Venerated in: Roman Catholic Church (Germany)


Beatified: June 23, 1996

Pope John Paul II


Major shrine: St. Hedwig's Cathedral, Berlin, Germany


Bernhard Lichtenberg was a German Catholic priest who became known for repeatedly speaking out, after the rise of Adolf Hitler and during the Holocaust, against the persecution and deportation of the Jews. After serving a jail sentence, he died in the custody of the Gestapo on his way to the Dachau concentration camp. Raul Hilberg wrote: "Thus a solitary figure had made his singular gesture. In the buzz of rumourmongers and sensation seekers, Bernhard Lichtenberg fought almost alone."


He was beatified by the Catholic Church in 1996 and recognized as Righteous Among the Nations by Yad Vashem in 2004.

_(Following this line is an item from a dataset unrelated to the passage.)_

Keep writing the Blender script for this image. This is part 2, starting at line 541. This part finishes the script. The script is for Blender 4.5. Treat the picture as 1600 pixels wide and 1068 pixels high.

Born in Ohlau in the province of Silesia in Germany on December 3, 1875, Bernard Lichtenberg studied theology at the seminary in Innsbruck, Austria, and was ordained a priest in 1899. He served as a priest in Berlin, becoming the parish priest of the Sacred Heart parish in the Berlin suburb of Charlottenburg in 1913. Ever an energetic priest, he laid the foundations for five parishes and a monastery in Berlin. Somehow he also found the time to be active in the Catholic Centre Party and was for a time a member of the Berlin regional parliament after World War I. He also carried out missionary and charitable works among the poor of Berlin.


He was made a canon of the Cathedral Chapter by the first Bishop of the newly created diocese of Berlin, Christian Schreiber, in 1931. In 1932 he became pastor of Saint Hedwig’s Cathedral in Berlin. He also attracted the ire of the Nazis by his support of the pacifist Peace League of German Catholics and was denounced by Hitler’s propaganda chief Joseph Goebbels in the Nazi paper Der Angriff.


After the Nazis came to power in 1933, Father Lichtenberg attempted unsuccessfully to convince Cardinal Bertram, the president of the German Bishop’s conference, to protest against the Nazi boycott of Jewish businesses. In 1935 he protested to Herman Goering against the treatment of the Jews. Goering denied everything and demanded that Lichtenberg be taken into “protective custody” for spreading lies about the German state.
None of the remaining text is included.